Dataset section
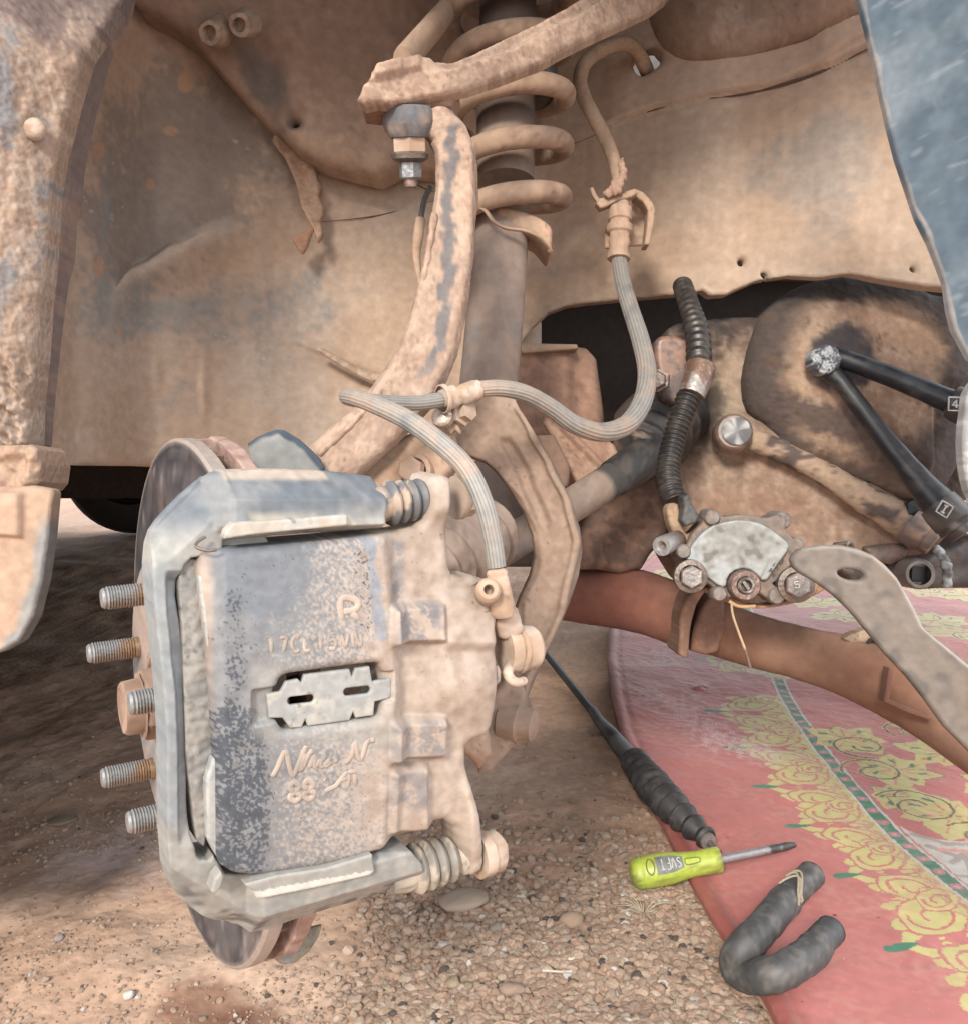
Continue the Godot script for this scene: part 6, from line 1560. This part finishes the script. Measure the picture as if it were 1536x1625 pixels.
# ------------------------------------------------------------------ mat and loose tools
func mat_image(lo: Vector2, size: Vector2, W: int, H: int) -> Image:
	var im := Image.create(W, H, false, Image.FORMAT_RGB8)
	var pink := Color(0.63, 0.39, 0.375)
	var yel := Color(0.655, 0.62, 0.42)
	var grn := Color(0.27, 0.42, 0.345)
	var wht := Color(0.66, 0.645, 0.62)
	var ink := Color(0.36, 0.32, 0.24)
	im.fill(pink)
	var s := W / size.x
	var to := func(g: Vector3) -> Vector2: return (Vector2(g.x, g.z) - lo) * s
	var fill := func(pts: PackedVector2Array, c: Color) -> void:
		var y0 := 1e9
		var y1 := -1e9
		for q in pts:
			y0 = minf(y0, q.y)
			y1 = maxf(y1, q.y)
		for y in range(maxi(0, int(y0)), mini(H - 1, int(y1)) + 1):
			var xs: Array = []
			for i in pts.size():
				var a := pts[i]
				var b := pts[(i + 1) % pts.size()]
				if (a.y > y + 0.5) != (b.y > y + 0.5):
					xs.append(a.x + (y + 0.5 - a.y) / (b.y - a.y) * (b.x - a.x))
			xs.sort()
			for k in range(0, xs.size() - 1, 2):
				im.fill_rect(Rect2i(int(xs[k]), y, maxi(1, int(xs[k + 1]) - int(xs[k])), 1), c)
	var stroke := func(pts: Array, w: float, c: Color) -> void:
		for i in pts.size() - 1:
			var a: Vector2 = pts[i]
			var b: Vector2 = pts[i + 1]
			var n := int((b - a).length() / maxf(0.7, w * 0.35)) + 1
			for k in n + 1:
				var q := a.lerp(b, float(k) / n)
				var h := int(w)
				for dy in range(-h, h + 1):
					var dx := int(sqrt(maxf(0.0, w * w - dy * dy)))
					im.fill_rect(Rect2i(int(q.x) - dx, int(q.y) + dy, 2 * dx + 1, 1), c)
	# stripe
	var sp: Array = []
	for q in [[1175, 950], [1196, 1000], [1222, 1058], [1240, 1100], [1262, 1140], [1290, 1181], [1318, 1218], [1346, 1252], [1400, 1312], [1452, 1362], [1540, 1438], [1640, 1515], [1760, 1600]]:
		sp.append(to.call(G(q[0], q[1])))
	# sample the stripe evenly
	var line: Array = []
	for i in sp.size() - 1:
		for k in 40:
			line.append(sp[i].cubic_interpolate(sp[i + 1], sp[maxi(i - 1, 0)], sp[mini(i + 2, sp.size() - 1)], k / 40.0))
	# palmettes: tips in the picture and what they point to
	var tips := [[1070, 905], [1092, 970], [1120, 1052], [1142, 1136], [1176, 1194], [1222, 1258], [1272, 1319], [1352, 1399], [1440, 1511], [1560, 1650]]
	var prevT := Vector2.ZERO
	for i in tips.size():
		var T: Vector2 = to.call(G(tips[i][0], tips[i][1]))
		var best := 1e9
		var E: Vector2 = line[0]
		for q in line:
			if T.distance_to(q) < best:
				best = T.distance_to(q)
				E = q
		var ax := (E - T).normalized()
		var L := best
		var up := Vector2(ax.y, -ax.x)
		if i == 0:
			prevT = T - up * L * 0.45
		var half := minf(0.60 * (T - prevT).length(), L * 0.7)
		if i > 0:
			prevT = T
		else:
			prevT = T
			half = L * 0.36
		var at := func(u: float, v: float) -> Vector2: return T + ax * u * L + up * v * half
		# solid ground next to the stripe, scalloped
		var solid := PackedVector2Array()
		for k in 25:
			var v := -1.0 + 2.0 * k / 24.0
			solid.append(at.call(0.66 + 0.07 * absf(sin(v * PI * 2.5)) - 0.10 * exp(-pow(v / 0.3, 2.0)), v * 1.02))
		solid.append(at.call(1.02, 1.1))
		solid.append(at.call(1.02, -1.1))
		fill.call(solid, yel)
		for sd in [-1.0, 1.0]:
			# curled fingers at the tip, one behind the other
			for lf in [[0.02, 0.05, 0.22, 0.40, 0.34, 0.10, 0.060], [0.10, 0.34, 0.24, 0.58, 0.45, 0.26, 0.075], [0.20, 0.72, 0.30, 0.86, 0.52, 0.52, 0.070]]:
				var a: Vector2 = at.call(lf[0], sd * lf[1] * 1.15)
				var m1: Vector2 = at.call(lf[2], sd * lf[3])
				var b: Vector2 = at.call(lf[4], sd * lf[5])
				for pass_ in 2:
					for k in 15:
						var f := k / 14.0
						var q := a.lerp(m1, f).lerp(m1.lerp(b, f), f)
						var wd: float = L * lf[6] * (0.45 + 0.75 * sin(minf(f * 2.2 + 0.5, PI * 0.75)))
						stroke.call([q, q + Vector2(0.3, 0)], wd + (2.2 if pass_ == 0 else 0.0), pink if pass_ == 0 else yel)
			# two scrolls, a large and a small, each with a pink gap round it
			for sc in [[0.50, 0.50, 0.33, 0.40], [0.70, 0.80, 0.20, 0.24]]:
				var c: Vector2 = at.call(sc[0], sd * sc[1])
				for ring in [[1.10, pink], [1.0, yel]]:
					var ell := PackedVector2Array()
					for k in 40:
						var t := TAU * k / 40
						var wob: float = ring[0] * (1.0 + 0.05 * sin(t * 5.0 + i + sd))
						ell.append(c + (ax * cos(t) * sc[2] * L + up * sd * (sin(t) + 0.25 * cos(t)) * sc[3] * half) * wob)
					fill.call(ell, ring[1])
				var spir: Array = []
				for k in 60:
					var t := 2.6 + TAU * 1.15 * k / 59.0
					var rr := 0.78 * (1.0 - 0.62 * k / 59.0)
					spir.append(c + ax * cos(t) * sc[2] * L * rr + up * sd * (sin(t) + 0.25 * cos(t)) * sc[3] * half * rr)
				stroke.call(spir, 1.3, pink)
			var swp: Array = []
			for k in 20:
				var f := k / 19.0
				swp.append(at.call(0.10 + 0.75 * f, sd * (0.02 + 0.08 * sin(f * PI))))
			stroke.call(swp, 1.2, pink)
		# scale pattern by the stripe
		for m in 14:
			var u: float = 0.70 + 0.09 * (m % 3)
			var v: float = -0.92 + 1.84 * (m / 13.0)
			var arc: Array = []
			for k in 9:
				var t := PI * k / 8.0
				arc.append(at.call(u + 0.05 * sin(t), v + 0.13 * cos(t)))
			stroke.call(arc, 1.0, Color(0.62, 0.50, 0.40))
		# green bud
		var bud := PackedVector2Array()
		for k in 16:
			var t := TAU * k / 16
			bud.append(T + ax * (cos(t) * L * 0.17 - L * 0.06) + up * sin(t) * half * 0.075 * (1.0 - 0.5 * cos(t)))
		fill.call(bud, grn)
	# the stripe itself: white edge, green and pink beads
	var n := 0.0
	for i in line.size() - 1:
		var a: Vector2 = line[i]
		var b: Vector2 = line[i + 1]
		var nn := (b - a).normalized().orthogonal()
		for sgn in [-1.0, 1.0]:
			stroke.call([a + nn * sgn * 9.0 * s / 1000.0, b + nn * sgn * 9.0 * s / 1000.0], 1.6 * s / 1000.0, wht)
		stroke.call([a, b], 7.0 * s / 1000.0, grn)
	for i in line.size() - 1:
		var a: Vector2 = line[i]
		n += a.distance_to(line[i + 1])
		if n > 27.0 * s / 1000.0:
			n = 0.0
			stroke.call([a, a + Vector2(0.5, 0)], 6.5 * s / 1000.0, Color(0.61, 0.42, 0.42))
			stroke.call([a, a + Vector2(0.5, 0)], 2.4 * s / 1000.0, Color(0.67, 0.55, 0.53))
	# foliage scattered on the far side of the stripe
	var r := RandomNumberGenerator.new()
	r.seed = 21
	var flower := func(c: Vector2, sz: float, turn: float) -> void:
		for k in 7:
			var t := turn + TAU * k / 7.0 + r.randf_range(-0.2, 0.2)
			var tip := c + Vector2.from_angle(t) * sz * r.randf_range(0.7, 1.15)
			var nn := (tip - c).orthogonal() * r.randf_range(0.26, 0.4)
			var pl := PackedVector2Array()
			for f in [0.0, 0.2, 0.4, 0.6, 0.8, 1.0]:
				pl.append(c.lerp(tip, f) + nn * (sin(f * PI) + 0.18 * sin(f * 26.0)))
			for f in [0.8, 0.6, 0.4, 0.2]:
				pl.append(c.lerp(tip, f) - nn * (sin(f * PI) + 0.18 * sin(f * 22.0)))
			fill.call(pl, yel)
			var cp: Array = []
			for q in pl:
				cp.append(q)
			if k % 2 == 0:
				stroke.call(cp, 0.9, ink if k % 4 == 0 else Color(0.74, 0.55, 0.42))
			stroke.call([c.lerp(tip, 0.15), c.lerp(tip, 0.75)], 1.0, Color(0.70, 0.45, 0.38))
			if r.randf() < 0.6:
				stroke.call([c.lerp(tip, 0.5), c.lerp(tip, 0.62) + nn * 0.3], 2.2, grn)
		var sc: Array = []
		for k in 26:
			var t := turn + k * 0.33
			sc.append(c + Vector2.from_angle(t) * sz * (0.75 - 0.022 * k) + Vector2(sz * 0.5, 0).rotated(turn))
		stroke.call(sc, 2.6, yel)
		stroke.call(sc, 1.0, ink)
	for q in [[1240, 1075, 62], [1340, 1180, 70], [1420, 1230, 66], [1500, 1205, 74], [1420, 1270, 50], [1505, 1300, 76], [1460, 1160, 60], [1290, 960, 95], [1335, 985, 80], [1480, 990, 90], [1520, 1010, 70], [1530, 950, 100], [1400, 930, 90], [1470, 945, 60], [1200, 930, 90], [1590, 1250, 70], [1600, 1350, 60]]:
		var g := G(q[0], q[1])
		flower.call(to.call(g), q[2] * 0.85 * s / 1000.0, r.randf() * TAU)
	# white field with grey fretwork at the right border
	var wf := PackedVector2Array()
	for q in [[1425, 1318], [1470, 1338], [1520, 1345], [1600, 1340], [1700, 1420], [1640, 1500], [1545, 1425], [1480, 1368]]:
		wf.append(to.call(G(q[0], q[1])))
	fill.call(wf, wht)
	for q in [[[1446, 1330], [1500, 1348], [1560, 1350]], [[1470, 1350], [1530, 1372], [1580, 1370]], [[1508, 1378], [1530, 1362], [1540, 1392]], [[1520, 1400], [1560, 1402]]]:
		var l: Array = []
		for v in q:
			l.append(to.call(G(v[0], v[1])))
		stroke.call(l, 3.4 * s / 1000.0, Color(0.56, 0.53, 0.50))
	stroke.call([to.call(G(1490, 1356)), to.call(G(1560, 1362))], 3.0 * s / 1000.0, Color(0.74, 0.50, 0.48))
	# the print is worn thin in places
	for y in range(0, H - 1, 2):
		for x in range(0, W - 1, 2):
			var v := 0.5 * single.get_noise_2d(x * 0.011, y * 0.011) + 0.6 * single.get_noise_2d(x * 0.09, y * 0.09)
			if v > 0.05:
				var c := im.get_pixel(x, y).lerp(Color(0.67, 0.53, 0.46), minf(0.4, 0.5 * v))
				im.fill_rect(Rect2i(x, y, 2, 2), c)
	# chalky dust trodden in
	for q in [[1112, 1096, 26], [1100, 1110, 22], [1125, 1165, 50], [1140, 1185, 40], [1208, 1205, 40], [1085, 1140, 50], [1050, 1050, 46], [1180, 1190, 36], [1030, 1110, 34]]:
		var c: Vector2 = to.call(G(q[0], q[1]))
		var rad: float = q[2] * s / 1000.0
		for y in range(maxi(0, int(c.y - rad * 1.6)), mini(H - 1, int(c.y + rad * 1.6))):
			for x in range(maxi(0, int(c.x - rad)), mini(W - 1, int(c.x + rad))):
				var v := Vector2(x - c.x, (y - c.y) * 0.62).length() / rad + 0.5 * single.get_noise_2d(x * 0.07, y * 0.07)
				var k := 0.6 * smoothstep(1.0, 0.1, v) * smoothstep(-0.5, 0.5, single.get_noise_2d(x * 0.31, y * 0.31) + 0.15)
				if k > 0.02:
					im.set_pixel(x, y, im.get_pixel(x, y).lerp(Color(0.74, 0.67, 0.67), k))
	# soil smeared along the near edge and over the print
	for k in 900:
		var x := r.randi_range(2, W - 3)
		var y := r.randi_range(2, H - 3)
		im.fill_rect(Rect2i(x, y, r.randi_range(1, 3), r.randi_range(1, 2)), Color(0.30, 0.17, 0.13) if r.randf() < 0.5 else Color(0.72, 0.60, 0.56))
	# worn specks
	for k in 26000:
		var x := r.randi_range(0, W - 1)
		var y := r.randi_range(0, H - 1)
		var c := im.get_pixel(x, y)
		im.set_pixel(x, y, c.lerp(Color(0.74, 0.64, 0.61) if r.randf() < 0.6 else Color(0.45, 0.25, 0.22), r.randf_range(0.1, 0.45)))
	return im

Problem
Return every line above that contains the word "picture".

Answer for this exercise
Continue the Godot script for this scene: part 6, from line 1560. This part finishes the script. Measure the picture as if it were 1536x1625 pixels.
	# palmettes: tips in the picture and what they point to